Innocence isn’t anything to do with sexuality, which is how Christianity tends to see it; it has to do with honesty, and particularly to do with the question of being honest with ourselves. The lack of honesty with ourselves is where the corruption of which we speak is really to be found. ‘Lying fills all our life,’ says P.D. Ouspensky, and by ‘lying’ he means ‘pretending to know things that we don’t’, which is clearly something we all do all of the time! If we didn’t lie in this way (and pretend to know stuff we don’t) then no one would take us seriously – we would be excluded from our public discourse, we would be laughed at for being fools. Ouspensky goes so far as to say that a good definition of psychology would be ‘The Study of Lying’. Instead of saying that our loss of innocence has to do with us pretending to know stuff when we don’t (and falling for our own pretence in this matter) we could just say that it has to do with us pretending to be who or what we aren’t, and then losing sight of this pretending. We identify with our roles to the extent of thinking that we are them, as Jung says. ‘Pretending to know what we don’t know’ inevitably gives rise to the phenomenon of ‘pretending to be what we aren’t’.

 

 

Instead of asking ourselves if we are finite or infinite game players (which sounds exactly like the sort of question we might come across on a social media site) we could simply ask ourselves ‘Do we imagine ourselves to actually know stuff or not?’ because this comes to the very same thing. We can only know things in a finite game because in this case everything is anchored to a fixed way of seeing the world, a fixed set of values. The only thing that matters in a finite game is winning, after all, and if there is to be such a thing as winning then it has to be defined in relation to a framework of reference that no one is allowed to question. Finite games rely on ‘not questioning’, therefore. That’s the only way they can work. The play of shadows can only get under way when the light is denied; the unconscious life can continue only as long as there is no consciousness.
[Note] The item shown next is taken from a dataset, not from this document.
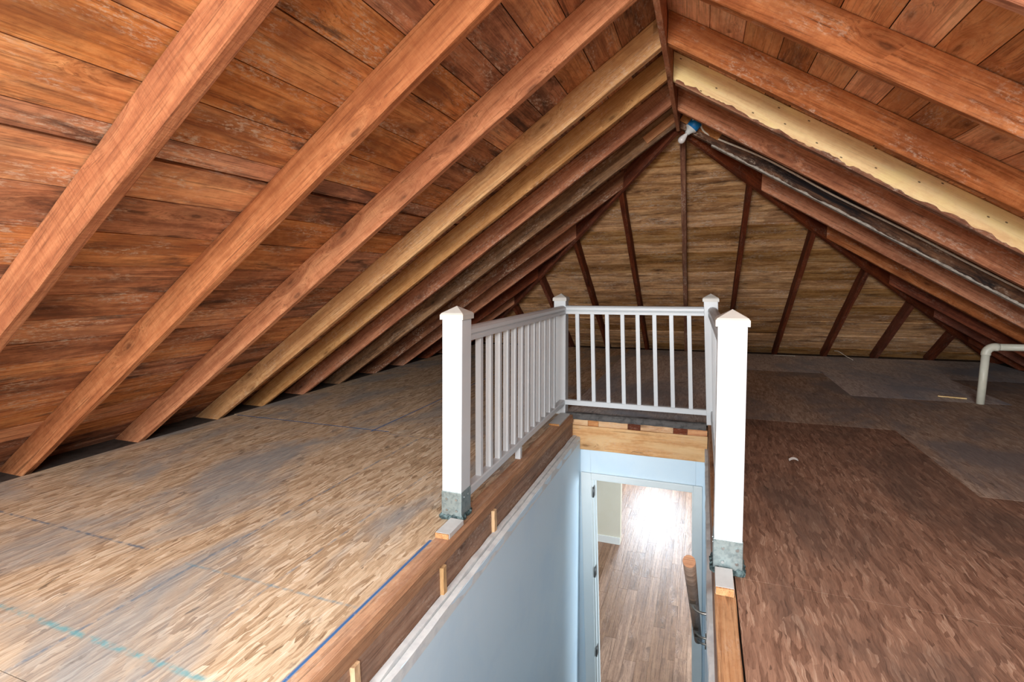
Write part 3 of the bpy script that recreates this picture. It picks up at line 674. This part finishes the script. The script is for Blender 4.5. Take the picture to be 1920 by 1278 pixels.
section((-1.064, 2.142), (-1.083, 4.10), [(y-2.142)/(4.10-2.142) for y in LYS], .02, .0)
section((-1.055, 4.13), (.068, 4.13), [(x_+1.055)/1.123 for x_ in (-.940, -.812, -.689, -.563, -.441, -.309, -.179, -.045)], -.022, -.052)
section((.122, 2.092), (.122, 4.09), [(y-2.142)/(4.10-2.142) for y in LYS], -.02, -.05)
par(box('support_foot', -1.082, -1.046, 2.93, 2.966, .006, .085, M['vinyl'], None, .003))
# primed wood pads under the posts
def pad(x0, x1, y0, y1, z0, z1, lb):
    o = tag(box('wood_pad', x0, x1, y0+.006, y1, z0, z1, M['whiteblk'], None, .002), lb, 'wood block', 'wood pads beside the post feet')
    e = loft('raw_end', [(0, x0+.001, z0+.001), (0, x1-.001, z0+.001), (0, x1-.001, z1-.001), (0, x0+.001, z1-.001)], [(.006, x0+.001, z0+.001), (.006, x1-.001, z0+.001), (.006, x1-.001, z1-.001), (.006, x0+.001, z1-.001)], M['endgrain'], frame_mat(Vector((0, y0, 0)), Y, X, Z), 1, .001, .001)
    child_of(e, o); return o
pad(-1.074, -1.006, 1.875, 2.026, .0055, .03, 'white wood pad with raw end in front of the left front post')
pad(.080, .142, 1.835, 1.976, .0155, .045, 'white wood pad with raw orange end in front of the right front post')
pad(-1.09, -1.005, 3.72, 4.06, .0055, .022, 'flat white wood strip at the foot of the far left post')

# ================================================================== THINGS: oak handrail on the right stairwell wall
hr = tag(empty('stair_handrail', (-.011, 1.75, .17)), 'brown oak handrail on metal brackets along the right stairwell wall', 'handrail')
A_, B_ = Vector((-.011, 1.75, .17)), Vector((.047, 3.05, -1.04)); d_ = (B_-A_).normalized()
bpy.context.view_layer.update()
child_of(tube('rail', [A_+d_*.002, A_+d_*.3, A_+d_*.9, B_], .0215, M['oak'], None, 16), hr)
child_of(tube('rail_end', [A_-d_*.0015, A_+d_*.0018], .0214, M['oak_end'], None, 16), hr)
for t in (.30, .68, .80):
    c = A_.lerp(B_, t); wl = lean(Vector((.067, c.y, c.z-.07))).x
    b = child_of(tube('bracket', spline([c+Vector((0, 0, -.0225)), c+Vector((.003, 0, -.055)), (c.x*.45+wl*.55, c.y, c.z-.072), (wl-.004, c.y, c.z-.072)], 5), .006, M['nickel'], None, 8), hr)
    child_of(tube('rosette', [(wl-.006, c.y, c.z-.072), (wl, c.y, c.z-.072)], .026, M['nickel'], None, 16), b)
    child_of(box('saddle', c.x-.012, c.x+.012, c.y-.03, c.y+.03, c.z-.026, c.z-.021, M['nickel']), b)

# ================================================================== THINGS: bare bulb, cable, vent pipe, bits
lamp = tag(empty('bare_bulb_light', (-.13, 4.66, 2.385)), 'unlit bulb in a white holder on a blue box at the ridge end', 'light')
bpy.context.view_layer.update()
c0 = Vector((-.108, 4.65, 2.398)); ax = Vector((-.66, .06, -.74)).normalized()
child_of(tube('junction_box', [c0-ax*.040, c0-ax*.034, c0+ax*.024, c0+ax*.026], .047, M['bluebox'], None, 8, rs=[.046, .052, .052, .048]), lamp)
child_of(tube('lampholder', [c0+ax*t for t in (.026, .031, .036, .05, .066, .080)], .03, M['porcelain'], None, 20, rs=[.052, .053, .049, .032, .023, .021]), lamp)
child_of(tube('bulb', [c0+ax*t for t in (.079, .092, .105, .12, .135, .150, .162, .169, .171)], .02, M['bulb'], None, 18, rs=[.013, .015, .020, .0255, .029, .0285, .022, .012, .003]), lamp)
cp = [(-.118, 4.63, 2.412), (-.110, 4.61, 2.435), (-.078, 4.605, 2.452), (-.050, 4.63, 2.425), (-.045, 4.68, 2.375), (.036, 4.698, 2.318), (.386, 4.700, 2.136), (.66, 4.700, 1.967), (.933, 4.700, 1.787), (1.44, 4.700, 1.482), (1.782, 4.700, 1.268), (2.171, 4.700, 1.030), (2.7, 4.700, .71), (3.2, 4.700, .42)]
tag(tube('electric_cable', spline([(x, y-.006 if y > 4.69 else y, z-.012 if y > 4.69 else z) for x, y, z in cp], 6), .0075, M['cable'], None, 8), 'white electric cable from the blue box down along the black stained rafter', 'cable')
pp = tag(empty('vent_pipe', (2.363, 5.614, 0)), 'cream plastic pipe rising from the floor and bending right under the eave', 'pipe')
bpy.context.view_layer.update(); pr = .030
px, py, pz = 2.366, 5.614, .515
child_of(tube('riser', [(px-.004, py, .001), (px, py, pz-.06)], pr, M['pvc'], None, 20), pp)
el = [(px, py, pz-.075), (px, py, pz-.062)]+[(px+.06*(1-math.cos(a)), py, pz-.06+.06*math.sin(a)) for a in [math.pi/2*k/7 for k in range(8)]]+[(px+.062, py, pz), (px+.085, py, pz)]
child_of(tube('elbow', el, pr+.005, M['pvc'], None, 20), pp)
child_of(tube('branch', [(px+.07, py, pz), (px+.49, py-.01, pz+.004)], pr, M['pvc'], None, 20), pp)
st = timber('wood_strip', (2.13, 5.83, .004), (2.33, 5.78, .004), Vector((.24, .97, 0)).normalized(), -.012, .012, Z, 0, .010, M['pale'], 6, .002); tag(st, 'thin pale wood strip lying on the floor beside the plastic pipe', 'wood strip')
def wisp(pts, lb): tag(tube('loose_wire', spline(pts, 6), .0028, M['cable'], None, 6), lb, 'wire')
wisp([(1.98, 8.1, .003), (1.9, 8.18, .05), (1.83, 8.22, .10), (1.77, 8.2, .11)], 'short white wire end sticking up at the far eave')
wisp([(1.03, 8.3, .003), (1.1, 8.26, .008), (1.18, 8.3, .004), (1.3, 8.27, .006)], 'thin white wire scrap on the floor by the far eave')
# curled paper scrap on the brown sheet
bm = bmesh.new(); prev = None
for k in range(7):
    t = k/6; a = [bm.verts.new((.545+.05*t, 3.46+.02*math.sin(3*t)+w_, .0015+.008*abs(math.sin(2.4*t))+w2)) for w_, w2 in ((0, 0), (.03, .003), (.03, .0045), (0, .0015))]
    if prev:
        for i in range(4): bm.faces.new([prev[i], a[i], a[(i+1) % 4], prev[(i+1) % 4]])
    else: bm.faces.new(a[::-1])
    prev = a
bm.faces.new(prev); tag(bm_obj('paper_scrap', bm, M['basewhite']), 'small curled white scrap lying on the brown floor sheet', 'scrap')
To live in the default, socially conditioned mode is to play the finite game, and so if our discussed the question of what mental health is or is not is to be in any way meaningful then this has to be taken into consideration. Otherwise, we’re talking about ‘the mental health of who we pretend to be without knowing that we are pretending’, and that is another matter entirely.

 

 

To talk about the mental health of who we pretend to be without knowing we are pretending as if this were actually a real thing, as if this were in any way a meaningful concept to be discussed, is to perpetuate a lie. There’s no other way to put it – it’s not the case that this is a ‘mistaken’ or ‘inaccurate’ viewpoint, but rather that the viewpoint in question is a perfect inversion of the truth. When we enshrine as dogma something that is a perfect inversion of the truth then no good can come from this, clearly! This is of course putting it very mildly – when we see things backwards like this then that means that what we are promoting is the inverse of mental health rather than the real thing. The inverse of mental health isn’t what we might think it is – it isn’t a painful or miserable state of being because if we were in a miserable or painful state of being then that would have some honesty in it, which would be helpful to us. Honesty is always helpful, after all! The ‘inverted version of mental health’ is where we say and believe that we are doing well, when this isn’t the case at all. The inverted version of mental health is successful denial, in other words.

 

 

Successful denial just happens to be the very thing that our culture specialises in selling. Whenever we see images of happy, fulfilled people engaging enthusiastically in their socialised tasks and joyfully living the type of life that has been given to them to live then this is successful denial. The image of the happy consumer is the emblem of psychological denial. We all agree amongst ourselves that such and such is the optimum way to live our lives, that such and such is ‘the ideal’, and no one is allowed to come up with any dissenting arguments. If they do then their voices will be excluded from the public discourse in the time-honoured fashion! It’s easy enough to explain what the ‘inverted version of well-being’ looks like – it is the superficial appearance of health, the superficial appearance of happiness, along with the ability to adapt to the world of superficial appearances such that we fully believe that these appearances are both real, and the only thing that matters in life. The key thing here is insulation and plenty of it – if we are to continue with this superficial analogue (or parody) of life then we must be well and truly shielded from what lies beneath the service-level appearance of things. The denial of how we really feel must be watertight, and if the pain does start to leak through, and cannot be staunched by our tricks, then it is this failure of the system of denial that is to be considered the sickness, not our pathological way of life.